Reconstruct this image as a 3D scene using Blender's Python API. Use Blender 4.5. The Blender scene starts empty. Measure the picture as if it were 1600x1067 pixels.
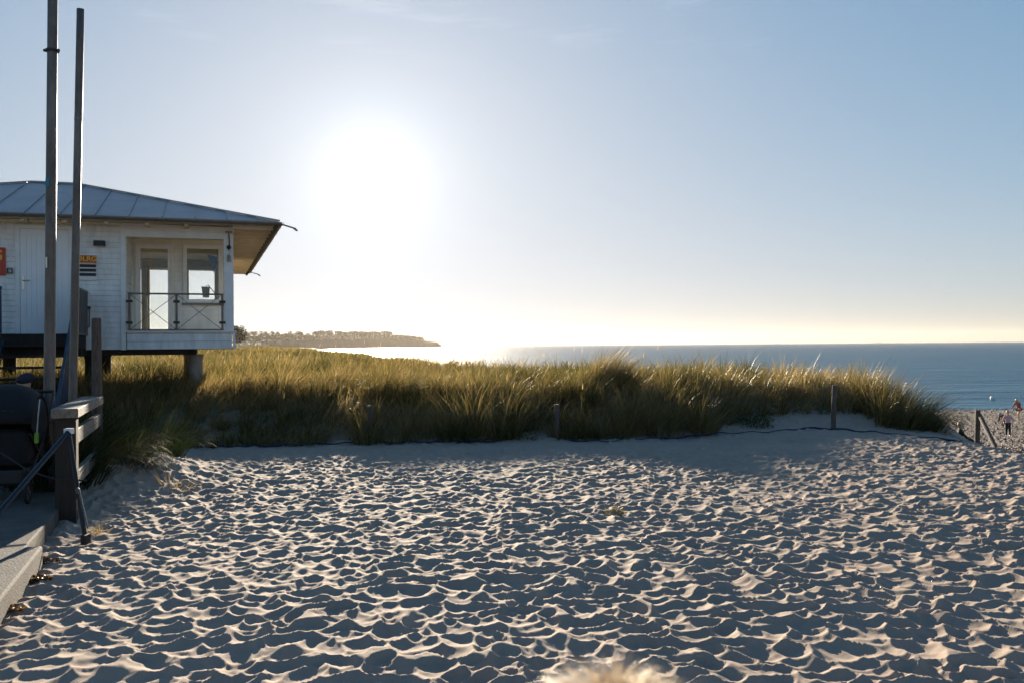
import bpy, bmesh, math, random
import numpy as np
from mathutils import Vector, Matrix
R = math.radians
random.seed(7)
rng = np.random.default_rng(11)
scene = bpy.context.scene
COL = scene.collection

# ------------------------------------------------------------------ camera
EYE = 1.6
F = 1422.0                      # focal length in pixels of a 1600 px wide frame (32 mm)
cam = bpy.data.cameras.new("camera")
cam.lens = 32.0; cam.sensor_width = 36.0
cam.clip_start = 0.05; cam.clip_end = 60000
cam.dof.use_dof = True; cam.dof.focus_distance = 8.5; cam.dof.aperture_fstop = 5.6
camo = bpy.data.objects.new("camera", cam); COL.objects.link(camo)
pitch = 5.7 / F; roll = 0.0077
fw = Vector((0, math.cos(pitch), math.sin(pitch)))
rt = Vector((math.cos(roll), 0, -math.sin(roll)))
rt = (rt - fw * rt.dot(fw)).normalized()
up = rt.cross(fw)
camo.matrix_world = Matrix(((rt.x, up.x, -fw.x, 0), (rt.y, up.y, -fw.y, 0), (rt.z, up.z, -fw.z, EYE), (0, 0, 0, 1)))
scene.camera = camo

def at(px, py, Y):
    """survey helper: the place seen at a pixel of the photo at depth Y metres"""
    d = fw + rt * ((px - 800) / F) + up * ((533.5 - py) / F)
    k = Y / d.y
    return Vector((d.x * k, Y, EYE + d.z * k))

# ------------------------------------------------------------------ light
SUN_AZ = R(-8.6); SUN_EL = R(10.6)
world = bpy.data.worlds.new("World"); scene.world = world; world.use_nodes = True
wn = world.node_tree; wn.nodes.clear()
sky = wn.nodes.new("ShaderNodeTexSky"); sky.sky_type = 'NISHITA'; sky.sun_disc = False
sky.sun_elevation = SUN_EL; sky.sun_rotation = SUN_AZ
sky.altitude = 0; sky.air_density = 1.0; sky.dust_density = .5; sky.ozone_density = 3.0
bg = wn.nodes.new("ShaderNodeBackground"); bg.inputs[1].default_value = .70
wo = wn.nodes.new("ShaderNodeOutputWorld"); wn.links.new(bg.outputs[0], wo.inputs[0])
def wv(op, a, b=None, c=None, scale=None):
    n = wn.nodes.new('ShaderNodeVectorMath'); n.operation = op
    for i, x in enumerate((a, b, c)):
        if x is None: continue
        if isinstance(x, tuple): n.inputs[i].default_value = x
        else: wn.links.new(x, n.inputs[i])
    if scale is not None:
        if isinstance(scale, float): n.inputs['Scale'].default_value = scale
        else: wn.links.new(scale, n.inputs['Scale'])
    return n
def wm(op, a, b=None, c=None, clamp=False):
    n = wn.nodes.new('ShaderNodeMath'); n.operation = op; n.use_clamp = clamp
    for i, x in enumerate((a, b, c)):
        if x is None: continue
        if isinstance(x, (int, float)): n.inputs[i].default_value = x
        else: wn.links.new(x, n.inputs[i])
    return n.outputs[0]
SKYK = 2.6
s0 = wv('SCALE', sky.outputs[0], scale=.15).outputs[0]                     # sky strength 0.15
s1 = wv('DIVIDE', s0, wv('MULTIPLY_ADD', s0, (SKYK,) * 3, (1, 1, 1)).outputs[0]).outputs[0]   # soft shoulder near the sun
s1 = wv('MULTIPLY', s1, (3.5 * .93, 3.5 * 1.02, 3.5 * 1.19)).outputs[0]
s1 = wv('SCALE', wv('POWER', s1, (1.36, 1.2, 1.1)).outputs[0], scale=1 / 3.5).outputs[0]      # clear blue away from the sun
wtc = wn.nodes.new('ShaderNodeTexCoord')
sdv = (math.sin(SUN_AZ) * math.cos(SUN_EL), math.cos(SUN_AZ) * math.cos(SUN_EL), math.sin(SUN_EL))
ang = wm('ARCCOSINE', wv('DOT_PRODUCT', wtc.outputs['Generated'], sdv).outputs['Value'])
au = wm('ADD', wm('MULTIPLY', wm('EXPONENT', wm('MULTIPLY', wm('POWER', wm('DIVIDE', ang, .050), 1.0), -1.0)), .30),
        wm('MULTIPLY', wm('EXPONENT', wm('MULTIPLY', wm('DIVIDE', ang, .22), -1.0)), .095))
s2 = wv('ADD', s1, wv('SCALE', (1, .97, .9), scale=au).outputs[0]).outputs[0]
sz = wn.nodes.new('ShaderNodeSeparateXYZ'); wn.links.new(wtc.outputs['Generated'], sz.inputs[0])
low = wm('MULTIPLY', wm('EXPONENT', wm('DIVIDE', wm('ABSOLUTE', sz.outputs[2]), -.15)), .035)       # pale haze low over the sea
s2 = wv('ADD', s2, wv('SCALE', (1, .88, .74), scale=low).outputs[0]).outputs[0]
# thin streaks of high cirrus
cm = wn.nodes.new('ShaderNodeMapping'); cm.inputs['Rotation'].default_value = (0, R(-9), R(0)); cm.inputs['Scale'].default_value = (3.2, 3, 26)
wn.links.new(wtc.outputs['Generated'], cm.inputs[0])
cn = wn.nodes.new('ShaderNodeTexNoise'); cn.inputs['Scale'].default_value = 1.6; cn.inputs['Detail'].default_value = 7; cn.inputs['Roughness'].default_value = .62
wn.links.new(cm.outputs[0], cn.inputs['Vector'])
sx = wn.nodes.new('ShaderNodeSeparateXYZ'); wn.links.new(wtc.outputs['Generated'], sx.inputs[0])
high = wm('SMOOTH_MIN', wm('MULTIPLY', wm('SUBTRACT', sx.outputs[2], .27, clamp=True), 10), 1, .1)
cf = wm('MULTIPLY', wm('MULTIPLY', wm('SUBTRACT', cn.outputs[0], .56, clamp=True), .45), high)
s3 = wv('ADD', s2, wv('SCALE', (1, .98, .97), scale=cf).outputs[0]).outputs[0]
wn.links.new(s3, bg.inputs[0])
sun = bpy.data.lights.new("sun", 'SUN'); sun.energy = 5.0; sun.angle = R(0.55); sun.color = (1, 0.85, 0.66)
suno = bpy.data.objects.new("sun", sun); COL.objects.link(suno)
sd = Vector((math.sin(SUN_AZ) * math.cos(SUN_EL), math.cos(SUN_AZ) * math.cos(SUN_EL), math.sin(SUN_EL)))
suno.rotation_euler = (-sd).to_track_quat('-Z', 'Y').to_euler()
suno.location = sd * 100
scene.view_settings.view_transform = 'Standard'; scene.view_settings.look = 'None'
scene.view_settings.exposure = 1.45; scene.view_settings.gamma = 1.0
scene.cycles.max_bounces = 6; scene.cycles.transparent_max_bounces = 12
scene.cycles.volume_bounces = 0
scene.cycles.sample_clamp_indirect = 6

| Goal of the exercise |
Omit the pictures, then repeat exactly each line from the beginning of the listing through the line with "COL = scene.collection".

| Final answer |
Reconstruct this image as a 3D scene using Blender's Python API. Use Blender 4.5. The Blender scene starts empty. Measure the picture as if it were 1600x1067 pixels.
import bpy, bmesh, math, random
import numpy as np
from mathutils import Vector, Matrix
R = math.radians
random.seed(7)
rng = np.random.default_rng(11)
scene = bpy.context.scene
COL = scene.collection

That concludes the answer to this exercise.